The episode's first stroke of genius was to collaborate with Blizzard Entertainment, which custom-produced the computer game segments, even adding features -- such as synchronizing mouth movements with speech -- not actually available in the game. The second stroke was using the South Park character voices with their Warcraft avatars (as the game would look and sound to those using software add-ons such as Roger Wilco or TeamSpeak) so that the kids' voices come out of their tough-looking overbuilt Warcraft selves. Thus there is irony in every scene, the more so when a balding, beer-bellied, potato-chip munching man wearing glasses and a carpal-tunnel brace turns out to be the big-bad fellow who is "killing everyone in the game." Blizzard executives are show being stunned to discover that this character has become so strong, he's even killing their admins -- he has been playing WarCraft all day every day since it came out, such that he must have no life whatsoever outside of the game. So, as one Blizzard exec asks in Master Po fashion, "How do you kill that which has no life?" The kids will show us the way.

1 comment:

  1. 040717 Make Love Not Warcraft
    One can do things in comedy which would surely get mobs brandishing pitch forks and burning torches into a self-righteous frenzy if they were done in the “real world”. Science Fiction also has this social waiver, Star Trek was famous for addressing unwritten taboo subjects, such as racism in an episode where a planet full of people are killing each other because they are black on the left and white on the right side of their bodies, and they are in a deadly conflict with people have the opposite pigment.

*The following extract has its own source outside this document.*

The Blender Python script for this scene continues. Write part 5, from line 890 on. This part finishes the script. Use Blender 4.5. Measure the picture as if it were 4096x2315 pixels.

We are supposed to think, “what’s the big deal?” and then realize we do somethings equally foolish. South Park pokes at the basement dwellers who think they are impacting the world, while actually barely being part of the functioning world. Technology is easy to get used to, as is virtual reality. I got so accustomed to my touch screen audio mixing console that I would get confused when I poked at my laptop screen and nothing happened. I’m a parody waiting to happen!